## DATA LINES

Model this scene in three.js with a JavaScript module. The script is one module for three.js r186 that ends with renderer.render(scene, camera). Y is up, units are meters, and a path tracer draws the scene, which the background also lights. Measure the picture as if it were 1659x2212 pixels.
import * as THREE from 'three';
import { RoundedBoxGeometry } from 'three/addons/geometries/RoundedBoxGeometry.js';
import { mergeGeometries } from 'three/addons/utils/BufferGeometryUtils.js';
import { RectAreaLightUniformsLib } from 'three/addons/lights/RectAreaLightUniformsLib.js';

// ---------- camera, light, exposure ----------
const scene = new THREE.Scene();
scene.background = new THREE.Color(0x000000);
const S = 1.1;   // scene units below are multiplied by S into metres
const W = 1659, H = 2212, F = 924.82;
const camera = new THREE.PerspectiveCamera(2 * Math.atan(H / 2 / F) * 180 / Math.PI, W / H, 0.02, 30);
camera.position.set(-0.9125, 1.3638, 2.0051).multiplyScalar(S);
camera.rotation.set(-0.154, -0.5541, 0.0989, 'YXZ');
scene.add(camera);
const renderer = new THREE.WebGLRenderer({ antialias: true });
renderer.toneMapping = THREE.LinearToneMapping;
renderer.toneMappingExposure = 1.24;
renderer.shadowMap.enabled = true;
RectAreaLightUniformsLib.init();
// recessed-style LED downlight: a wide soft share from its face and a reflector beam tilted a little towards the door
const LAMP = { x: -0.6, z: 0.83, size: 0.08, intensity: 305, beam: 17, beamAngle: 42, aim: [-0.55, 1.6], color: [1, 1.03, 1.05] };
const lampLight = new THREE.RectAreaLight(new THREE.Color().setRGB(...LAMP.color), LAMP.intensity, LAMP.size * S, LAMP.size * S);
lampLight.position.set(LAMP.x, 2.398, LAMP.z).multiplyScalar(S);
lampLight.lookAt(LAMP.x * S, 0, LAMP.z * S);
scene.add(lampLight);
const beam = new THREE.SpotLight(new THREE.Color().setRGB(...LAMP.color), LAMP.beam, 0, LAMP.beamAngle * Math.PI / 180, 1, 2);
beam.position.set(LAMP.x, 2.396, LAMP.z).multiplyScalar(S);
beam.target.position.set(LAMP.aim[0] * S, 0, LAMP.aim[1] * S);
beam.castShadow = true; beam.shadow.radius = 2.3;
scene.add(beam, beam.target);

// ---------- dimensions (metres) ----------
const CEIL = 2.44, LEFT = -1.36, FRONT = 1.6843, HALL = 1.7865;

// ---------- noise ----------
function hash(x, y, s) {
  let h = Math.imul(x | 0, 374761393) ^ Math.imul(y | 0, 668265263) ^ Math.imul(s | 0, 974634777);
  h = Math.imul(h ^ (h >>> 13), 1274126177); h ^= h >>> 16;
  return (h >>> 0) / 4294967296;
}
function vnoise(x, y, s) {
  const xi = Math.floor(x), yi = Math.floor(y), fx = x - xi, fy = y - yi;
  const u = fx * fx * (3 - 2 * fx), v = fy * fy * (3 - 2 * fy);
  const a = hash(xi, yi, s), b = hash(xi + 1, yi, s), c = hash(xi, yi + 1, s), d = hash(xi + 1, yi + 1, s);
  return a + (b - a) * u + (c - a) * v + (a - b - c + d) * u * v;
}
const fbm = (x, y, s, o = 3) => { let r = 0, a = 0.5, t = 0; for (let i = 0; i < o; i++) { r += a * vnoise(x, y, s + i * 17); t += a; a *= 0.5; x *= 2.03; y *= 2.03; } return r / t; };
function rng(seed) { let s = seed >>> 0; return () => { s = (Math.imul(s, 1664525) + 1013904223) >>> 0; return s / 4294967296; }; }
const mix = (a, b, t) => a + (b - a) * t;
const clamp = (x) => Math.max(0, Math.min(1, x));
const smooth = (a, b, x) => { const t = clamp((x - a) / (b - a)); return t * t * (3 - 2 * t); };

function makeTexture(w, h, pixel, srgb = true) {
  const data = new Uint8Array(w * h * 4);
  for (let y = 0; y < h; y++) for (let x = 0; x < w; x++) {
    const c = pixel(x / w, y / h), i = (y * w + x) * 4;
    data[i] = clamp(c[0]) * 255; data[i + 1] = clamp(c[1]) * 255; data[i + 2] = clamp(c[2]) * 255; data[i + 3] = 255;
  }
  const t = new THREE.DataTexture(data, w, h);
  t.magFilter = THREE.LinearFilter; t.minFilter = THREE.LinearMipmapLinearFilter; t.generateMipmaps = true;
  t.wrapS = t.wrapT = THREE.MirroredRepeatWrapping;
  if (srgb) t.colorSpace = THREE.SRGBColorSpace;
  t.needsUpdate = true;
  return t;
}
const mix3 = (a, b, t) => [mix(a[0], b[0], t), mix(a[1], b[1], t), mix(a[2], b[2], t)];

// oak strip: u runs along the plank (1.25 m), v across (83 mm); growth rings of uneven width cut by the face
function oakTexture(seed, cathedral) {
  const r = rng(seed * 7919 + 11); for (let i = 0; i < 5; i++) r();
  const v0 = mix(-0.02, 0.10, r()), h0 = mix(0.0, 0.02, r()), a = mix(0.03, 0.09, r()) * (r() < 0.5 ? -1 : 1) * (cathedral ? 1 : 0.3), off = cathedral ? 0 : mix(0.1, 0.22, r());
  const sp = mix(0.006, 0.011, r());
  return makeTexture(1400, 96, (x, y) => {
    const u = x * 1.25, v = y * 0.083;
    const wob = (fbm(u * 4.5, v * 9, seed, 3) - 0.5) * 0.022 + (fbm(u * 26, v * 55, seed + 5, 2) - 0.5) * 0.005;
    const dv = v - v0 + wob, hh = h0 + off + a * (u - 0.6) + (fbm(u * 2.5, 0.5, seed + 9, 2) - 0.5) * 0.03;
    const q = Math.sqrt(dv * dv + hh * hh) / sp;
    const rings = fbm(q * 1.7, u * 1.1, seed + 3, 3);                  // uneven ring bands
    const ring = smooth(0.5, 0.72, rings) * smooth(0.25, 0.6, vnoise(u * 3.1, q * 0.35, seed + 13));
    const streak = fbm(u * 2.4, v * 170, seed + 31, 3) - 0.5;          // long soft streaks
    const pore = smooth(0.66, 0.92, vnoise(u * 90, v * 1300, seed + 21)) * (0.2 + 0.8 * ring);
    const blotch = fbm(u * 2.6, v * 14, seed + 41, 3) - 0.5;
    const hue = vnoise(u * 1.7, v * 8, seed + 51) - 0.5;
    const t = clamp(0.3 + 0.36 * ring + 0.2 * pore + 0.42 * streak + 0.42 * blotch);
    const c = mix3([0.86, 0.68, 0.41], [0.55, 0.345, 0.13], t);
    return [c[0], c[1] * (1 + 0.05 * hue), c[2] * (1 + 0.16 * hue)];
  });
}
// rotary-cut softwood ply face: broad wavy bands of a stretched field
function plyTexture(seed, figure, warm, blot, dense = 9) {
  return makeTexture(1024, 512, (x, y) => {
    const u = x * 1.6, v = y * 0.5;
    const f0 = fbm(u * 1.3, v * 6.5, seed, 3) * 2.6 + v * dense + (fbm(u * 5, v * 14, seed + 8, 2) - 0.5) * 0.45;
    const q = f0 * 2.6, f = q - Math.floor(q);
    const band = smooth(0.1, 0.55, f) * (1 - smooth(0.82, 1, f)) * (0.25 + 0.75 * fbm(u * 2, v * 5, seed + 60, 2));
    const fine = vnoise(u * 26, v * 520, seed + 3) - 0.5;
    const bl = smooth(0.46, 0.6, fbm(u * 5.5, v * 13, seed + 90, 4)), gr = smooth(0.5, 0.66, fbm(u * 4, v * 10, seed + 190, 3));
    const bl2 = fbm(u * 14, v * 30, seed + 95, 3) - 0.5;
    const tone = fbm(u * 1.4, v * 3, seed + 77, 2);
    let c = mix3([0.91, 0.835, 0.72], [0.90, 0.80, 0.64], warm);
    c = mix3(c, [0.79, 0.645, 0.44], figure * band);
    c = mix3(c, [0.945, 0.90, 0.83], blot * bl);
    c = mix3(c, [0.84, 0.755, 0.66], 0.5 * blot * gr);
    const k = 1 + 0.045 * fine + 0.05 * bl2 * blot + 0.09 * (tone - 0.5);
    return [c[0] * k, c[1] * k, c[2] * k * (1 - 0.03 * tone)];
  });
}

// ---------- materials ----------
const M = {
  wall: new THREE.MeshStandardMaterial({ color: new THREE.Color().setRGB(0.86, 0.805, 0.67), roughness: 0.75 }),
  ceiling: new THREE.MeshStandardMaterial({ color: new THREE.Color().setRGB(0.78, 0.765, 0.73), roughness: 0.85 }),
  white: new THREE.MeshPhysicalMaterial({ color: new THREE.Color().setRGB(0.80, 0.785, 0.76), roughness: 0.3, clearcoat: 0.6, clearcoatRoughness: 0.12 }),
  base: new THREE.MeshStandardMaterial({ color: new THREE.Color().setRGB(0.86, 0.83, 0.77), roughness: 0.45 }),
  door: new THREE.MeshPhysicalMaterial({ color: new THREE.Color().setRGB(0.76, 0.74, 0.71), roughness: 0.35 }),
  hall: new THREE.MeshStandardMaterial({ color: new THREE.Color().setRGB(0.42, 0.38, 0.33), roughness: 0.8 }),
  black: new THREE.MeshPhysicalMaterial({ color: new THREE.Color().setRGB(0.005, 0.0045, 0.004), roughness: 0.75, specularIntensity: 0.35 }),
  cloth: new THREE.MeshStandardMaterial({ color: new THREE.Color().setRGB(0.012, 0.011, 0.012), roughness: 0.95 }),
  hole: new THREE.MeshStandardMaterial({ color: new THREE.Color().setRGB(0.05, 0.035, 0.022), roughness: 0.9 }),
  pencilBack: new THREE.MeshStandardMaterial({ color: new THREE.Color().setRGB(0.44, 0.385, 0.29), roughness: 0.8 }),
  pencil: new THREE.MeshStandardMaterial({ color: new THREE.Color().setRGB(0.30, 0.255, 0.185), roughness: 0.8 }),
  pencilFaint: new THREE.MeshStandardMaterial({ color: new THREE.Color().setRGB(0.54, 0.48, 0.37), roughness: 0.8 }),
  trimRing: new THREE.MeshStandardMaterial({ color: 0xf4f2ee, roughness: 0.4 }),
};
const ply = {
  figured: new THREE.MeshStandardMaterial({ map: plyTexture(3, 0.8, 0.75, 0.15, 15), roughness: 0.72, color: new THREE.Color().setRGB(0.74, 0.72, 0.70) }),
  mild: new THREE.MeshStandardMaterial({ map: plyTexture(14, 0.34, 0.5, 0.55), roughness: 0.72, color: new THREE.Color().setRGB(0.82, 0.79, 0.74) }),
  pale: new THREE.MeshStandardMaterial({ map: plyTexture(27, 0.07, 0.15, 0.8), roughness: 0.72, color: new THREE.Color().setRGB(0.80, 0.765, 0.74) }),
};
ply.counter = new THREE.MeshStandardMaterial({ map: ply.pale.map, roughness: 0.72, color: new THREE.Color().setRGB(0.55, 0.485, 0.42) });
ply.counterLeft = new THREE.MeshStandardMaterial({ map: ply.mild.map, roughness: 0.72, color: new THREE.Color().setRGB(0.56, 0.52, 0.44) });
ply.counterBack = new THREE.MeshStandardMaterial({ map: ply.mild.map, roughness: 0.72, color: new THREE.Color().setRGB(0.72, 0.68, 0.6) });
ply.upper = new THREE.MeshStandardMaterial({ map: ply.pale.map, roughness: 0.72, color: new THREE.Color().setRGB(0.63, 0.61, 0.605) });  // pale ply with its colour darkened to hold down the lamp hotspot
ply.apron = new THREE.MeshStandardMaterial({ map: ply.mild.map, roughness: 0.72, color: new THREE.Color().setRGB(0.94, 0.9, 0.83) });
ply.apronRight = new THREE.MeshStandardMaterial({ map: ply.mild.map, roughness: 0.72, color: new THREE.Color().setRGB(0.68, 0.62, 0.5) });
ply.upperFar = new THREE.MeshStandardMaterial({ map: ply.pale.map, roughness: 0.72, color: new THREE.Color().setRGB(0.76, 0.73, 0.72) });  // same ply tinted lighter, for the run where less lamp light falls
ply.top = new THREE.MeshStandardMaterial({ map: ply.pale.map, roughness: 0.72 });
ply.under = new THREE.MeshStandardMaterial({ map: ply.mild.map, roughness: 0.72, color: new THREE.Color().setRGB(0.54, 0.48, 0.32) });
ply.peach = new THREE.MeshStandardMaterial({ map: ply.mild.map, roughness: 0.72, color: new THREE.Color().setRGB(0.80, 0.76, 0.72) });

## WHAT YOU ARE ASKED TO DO
Return exactly the lines above from the line that has "ply.upper = new" through the line that has "ply.apron = new", inclusive, and nothing else.

## EXERCISE RESULT
ply.upper = new THREE.MeshStandardMaterial({ map: ply.pale.map, roughness: 0.72, color: new THREE.Color().setRGB(0.63, 0.61, 0.605) });  // pale ply with its colour darkened to hold down the lamp hotspot
ply.apron = new THREE.MeshStandardMaterial({ map: ply.mild.map, roughness: 0.72, color: new THREE.Color().setRGB(0.94, 0.9, 0.83) });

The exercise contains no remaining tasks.